▶ _Data_:
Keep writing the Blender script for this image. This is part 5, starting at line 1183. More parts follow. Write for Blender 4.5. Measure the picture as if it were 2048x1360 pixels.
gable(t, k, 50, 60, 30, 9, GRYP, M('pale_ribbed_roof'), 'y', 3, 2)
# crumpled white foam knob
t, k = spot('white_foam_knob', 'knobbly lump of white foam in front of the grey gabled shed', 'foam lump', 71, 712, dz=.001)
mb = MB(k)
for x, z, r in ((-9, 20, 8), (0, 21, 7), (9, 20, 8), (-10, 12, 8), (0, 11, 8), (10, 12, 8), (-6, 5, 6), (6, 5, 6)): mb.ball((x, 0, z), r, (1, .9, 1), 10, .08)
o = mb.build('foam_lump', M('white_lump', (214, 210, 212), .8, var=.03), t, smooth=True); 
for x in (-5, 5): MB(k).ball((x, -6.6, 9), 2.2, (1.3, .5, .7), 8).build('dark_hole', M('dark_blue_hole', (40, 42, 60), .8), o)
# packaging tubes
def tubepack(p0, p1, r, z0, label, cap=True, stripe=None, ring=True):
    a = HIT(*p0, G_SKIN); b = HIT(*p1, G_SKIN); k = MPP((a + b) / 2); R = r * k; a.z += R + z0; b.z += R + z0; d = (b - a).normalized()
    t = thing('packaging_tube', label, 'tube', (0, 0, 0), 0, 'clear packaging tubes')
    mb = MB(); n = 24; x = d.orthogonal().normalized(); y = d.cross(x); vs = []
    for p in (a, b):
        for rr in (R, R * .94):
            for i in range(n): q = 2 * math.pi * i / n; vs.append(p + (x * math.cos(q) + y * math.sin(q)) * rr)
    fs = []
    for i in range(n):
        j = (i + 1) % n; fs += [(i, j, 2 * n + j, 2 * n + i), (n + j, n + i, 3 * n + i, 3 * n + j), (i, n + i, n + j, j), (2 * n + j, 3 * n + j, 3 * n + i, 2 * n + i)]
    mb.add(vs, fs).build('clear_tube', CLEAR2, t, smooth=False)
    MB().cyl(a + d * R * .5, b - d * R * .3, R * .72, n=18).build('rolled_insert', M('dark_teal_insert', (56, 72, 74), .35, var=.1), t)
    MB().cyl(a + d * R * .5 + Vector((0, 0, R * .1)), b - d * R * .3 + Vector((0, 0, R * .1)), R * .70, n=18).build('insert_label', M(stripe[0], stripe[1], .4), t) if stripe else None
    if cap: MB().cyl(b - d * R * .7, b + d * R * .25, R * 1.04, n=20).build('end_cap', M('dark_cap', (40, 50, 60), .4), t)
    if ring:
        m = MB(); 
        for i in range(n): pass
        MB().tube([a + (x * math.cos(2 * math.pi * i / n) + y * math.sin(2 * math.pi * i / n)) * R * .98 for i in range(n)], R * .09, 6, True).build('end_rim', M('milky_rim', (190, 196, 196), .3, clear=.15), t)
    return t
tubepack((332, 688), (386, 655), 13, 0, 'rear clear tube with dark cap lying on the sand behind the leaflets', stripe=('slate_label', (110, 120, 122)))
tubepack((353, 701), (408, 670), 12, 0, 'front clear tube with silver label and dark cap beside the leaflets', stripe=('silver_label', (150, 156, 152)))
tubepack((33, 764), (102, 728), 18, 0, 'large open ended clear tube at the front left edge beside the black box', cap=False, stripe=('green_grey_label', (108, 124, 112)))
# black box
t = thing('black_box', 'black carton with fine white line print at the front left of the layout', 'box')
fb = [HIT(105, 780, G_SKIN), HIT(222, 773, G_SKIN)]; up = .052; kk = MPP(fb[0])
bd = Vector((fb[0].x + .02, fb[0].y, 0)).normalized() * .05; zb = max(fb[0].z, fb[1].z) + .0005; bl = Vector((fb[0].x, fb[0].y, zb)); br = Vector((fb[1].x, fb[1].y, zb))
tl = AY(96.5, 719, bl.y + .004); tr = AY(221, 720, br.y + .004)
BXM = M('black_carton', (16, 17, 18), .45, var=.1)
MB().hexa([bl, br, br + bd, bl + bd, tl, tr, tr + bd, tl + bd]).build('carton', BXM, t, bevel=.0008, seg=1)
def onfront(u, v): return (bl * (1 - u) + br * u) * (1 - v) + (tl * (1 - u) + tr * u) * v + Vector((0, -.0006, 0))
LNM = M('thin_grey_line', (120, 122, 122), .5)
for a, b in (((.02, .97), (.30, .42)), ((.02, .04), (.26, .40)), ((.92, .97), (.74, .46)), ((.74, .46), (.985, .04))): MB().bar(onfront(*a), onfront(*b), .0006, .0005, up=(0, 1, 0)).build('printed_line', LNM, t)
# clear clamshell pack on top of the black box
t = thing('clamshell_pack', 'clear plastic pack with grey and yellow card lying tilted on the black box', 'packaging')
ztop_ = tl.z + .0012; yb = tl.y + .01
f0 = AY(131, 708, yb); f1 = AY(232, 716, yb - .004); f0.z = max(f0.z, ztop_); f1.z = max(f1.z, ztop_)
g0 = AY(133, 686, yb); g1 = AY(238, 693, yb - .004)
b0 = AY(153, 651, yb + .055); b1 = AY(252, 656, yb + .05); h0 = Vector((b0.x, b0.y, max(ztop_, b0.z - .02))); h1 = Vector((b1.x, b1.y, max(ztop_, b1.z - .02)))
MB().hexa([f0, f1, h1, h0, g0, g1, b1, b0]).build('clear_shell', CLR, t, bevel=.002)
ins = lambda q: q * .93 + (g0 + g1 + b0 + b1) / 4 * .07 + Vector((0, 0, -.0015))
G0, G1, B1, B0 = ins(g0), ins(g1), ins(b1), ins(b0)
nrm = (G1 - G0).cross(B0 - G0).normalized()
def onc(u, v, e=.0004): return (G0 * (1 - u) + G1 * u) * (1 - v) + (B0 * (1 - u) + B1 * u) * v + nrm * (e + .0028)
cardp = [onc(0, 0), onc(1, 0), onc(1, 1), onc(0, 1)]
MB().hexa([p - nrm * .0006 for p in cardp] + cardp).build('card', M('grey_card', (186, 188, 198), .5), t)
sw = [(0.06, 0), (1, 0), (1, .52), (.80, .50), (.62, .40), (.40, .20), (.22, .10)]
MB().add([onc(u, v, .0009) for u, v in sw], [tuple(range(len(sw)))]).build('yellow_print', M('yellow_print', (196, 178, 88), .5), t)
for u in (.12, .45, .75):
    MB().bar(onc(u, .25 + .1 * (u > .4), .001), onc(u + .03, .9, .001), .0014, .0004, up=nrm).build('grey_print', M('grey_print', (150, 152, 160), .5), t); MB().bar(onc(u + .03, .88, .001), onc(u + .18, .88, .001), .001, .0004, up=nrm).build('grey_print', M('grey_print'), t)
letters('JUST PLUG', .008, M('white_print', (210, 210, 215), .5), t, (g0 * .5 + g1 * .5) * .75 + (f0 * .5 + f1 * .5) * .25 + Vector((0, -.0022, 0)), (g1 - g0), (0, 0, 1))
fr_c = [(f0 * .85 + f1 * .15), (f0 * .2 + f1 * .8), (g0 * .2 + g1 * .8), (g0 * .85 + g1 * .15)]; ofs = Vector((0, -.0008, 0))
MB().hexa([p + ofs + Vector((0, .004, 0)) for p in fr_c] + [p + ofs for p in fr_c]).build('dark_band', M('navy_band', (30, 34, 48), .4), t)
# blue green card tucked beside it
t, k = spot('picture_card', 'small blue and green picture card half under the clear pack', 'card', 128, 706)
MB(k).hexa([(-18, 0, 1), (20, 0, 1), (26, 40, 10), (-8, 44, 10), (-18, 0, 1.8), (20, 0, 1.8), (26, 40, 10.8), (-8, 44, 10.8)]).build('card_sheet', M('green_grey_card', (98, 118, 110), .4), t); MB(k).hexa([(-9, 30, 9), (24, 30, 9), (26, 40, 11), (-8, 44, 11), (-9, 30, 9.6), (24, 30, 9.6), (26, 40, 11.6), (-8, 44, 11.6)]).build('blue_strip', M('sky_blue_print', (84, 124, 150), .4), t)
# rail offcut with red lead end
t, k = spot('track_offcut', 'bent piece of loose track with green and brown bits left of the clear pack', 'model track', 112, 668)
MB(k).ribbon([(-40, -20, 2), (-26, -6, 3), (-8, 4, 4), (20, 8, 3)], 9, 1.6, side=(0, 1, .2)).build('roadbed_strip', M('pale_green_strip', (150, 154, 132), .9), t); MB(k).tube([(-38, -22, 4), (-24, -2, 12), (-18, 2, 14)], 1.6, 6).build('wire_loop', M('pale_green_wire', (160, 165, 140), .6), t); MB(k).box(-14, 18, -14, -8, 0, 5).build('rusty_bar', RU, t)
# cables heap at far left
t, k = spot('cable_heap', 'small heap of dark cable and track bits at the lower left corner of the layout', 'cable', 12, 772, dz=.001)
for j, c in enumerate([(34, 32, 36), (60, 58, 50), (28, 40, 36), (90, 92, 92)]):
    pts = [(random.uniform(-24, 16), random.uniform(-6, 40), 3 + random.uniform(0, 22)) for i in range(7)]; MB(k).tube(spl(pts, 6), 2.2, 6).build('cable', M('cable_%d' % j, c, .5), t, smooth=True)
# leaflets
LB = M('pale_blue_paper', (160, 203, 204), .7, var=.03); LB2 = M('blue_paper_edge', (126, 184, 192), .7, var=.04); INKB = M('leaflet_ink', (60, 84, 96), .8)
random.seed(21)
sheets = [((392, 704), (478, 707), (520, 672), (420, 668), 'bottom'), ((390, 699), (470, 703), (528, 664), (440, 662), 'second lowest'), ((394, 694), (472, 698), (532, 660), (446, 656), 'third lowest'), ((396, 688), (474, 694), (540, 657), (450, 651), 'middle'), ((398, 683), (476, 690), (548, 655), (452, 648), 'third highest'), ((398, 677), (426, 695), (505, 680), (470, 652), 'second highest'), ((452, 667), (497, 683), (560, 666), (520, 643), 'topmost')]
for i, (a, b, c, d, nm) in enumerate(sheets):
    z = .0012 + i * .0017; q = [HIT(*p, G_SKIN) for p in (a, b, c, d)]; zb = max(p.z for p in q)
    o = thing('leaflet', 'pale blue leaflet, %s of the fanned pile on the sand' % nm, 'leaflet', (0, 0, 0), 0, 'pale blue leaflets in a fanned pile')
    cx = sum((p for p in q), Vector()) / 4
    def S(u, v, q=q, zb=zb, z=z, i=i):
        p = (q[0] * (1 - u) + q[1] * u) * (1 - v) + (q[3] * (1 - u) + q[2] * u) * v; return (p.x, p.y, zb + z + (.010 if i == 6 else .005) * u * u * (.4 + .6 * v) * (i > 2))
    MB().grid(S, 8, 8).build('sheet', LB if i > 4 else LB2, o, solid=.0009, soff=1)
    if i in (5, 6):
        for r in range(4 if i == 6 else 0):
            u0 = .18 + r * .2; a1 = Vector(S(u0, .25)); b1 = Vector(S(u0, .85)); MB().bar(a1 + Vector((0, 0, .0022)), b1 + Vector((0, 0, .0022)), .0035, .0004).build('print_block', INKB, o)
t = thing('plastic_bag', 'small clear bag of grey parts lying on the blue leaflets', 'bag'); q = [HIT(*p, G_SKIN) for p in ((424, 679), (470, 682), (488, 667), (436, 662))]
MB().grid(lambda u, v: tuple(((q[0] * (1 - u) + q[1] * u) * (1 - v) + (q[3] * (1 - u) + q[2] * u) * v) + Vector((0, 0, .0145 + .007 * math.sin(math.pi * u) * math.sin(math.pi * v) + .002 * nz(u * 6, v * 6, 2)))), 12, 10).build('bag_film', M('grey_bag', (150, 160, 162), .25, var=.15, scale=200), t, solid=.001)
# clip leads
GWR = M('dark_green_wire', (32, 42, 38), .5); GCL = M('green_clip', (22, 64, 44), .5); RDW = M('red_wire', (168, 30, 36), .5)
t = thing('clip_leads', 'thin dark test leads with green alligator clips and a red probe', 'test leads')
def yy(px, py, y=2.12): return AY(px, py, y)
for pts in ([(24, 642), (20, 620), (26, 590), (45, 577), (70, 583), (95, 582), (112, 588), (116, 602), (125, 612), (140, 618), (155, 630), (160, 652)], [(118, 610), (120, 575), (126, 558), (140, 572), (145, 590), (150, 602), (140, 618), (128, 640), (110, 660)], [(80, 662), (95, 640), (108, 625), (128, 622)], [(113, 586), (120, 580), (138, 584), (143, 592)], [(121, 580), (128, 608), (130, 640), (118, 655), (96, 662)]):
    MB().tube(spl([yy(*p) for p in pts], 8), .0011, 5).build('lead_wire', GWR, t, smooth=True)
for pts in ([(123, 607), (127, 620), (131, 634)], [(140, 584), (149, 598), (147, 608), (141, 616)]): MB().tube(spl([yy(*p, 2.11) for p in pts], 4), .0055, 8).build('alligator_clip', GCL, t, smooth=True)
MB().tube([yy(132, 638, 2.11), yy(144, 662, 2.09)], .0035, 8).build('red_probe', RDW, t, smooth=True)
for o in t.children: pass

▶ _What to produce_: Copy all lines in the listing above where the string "picture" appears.

▶ _Solution to the exercise_:
Keep writing the Blender script for this image. This is part 5, starting at line 1183. More parts follow. Write for Blender 4.5. Measure the picture as if it were 2048x1360 pixels.
t, k = spot('picture_card', 'small blue and green picture card half under the clear pack', 'card', 128, 706)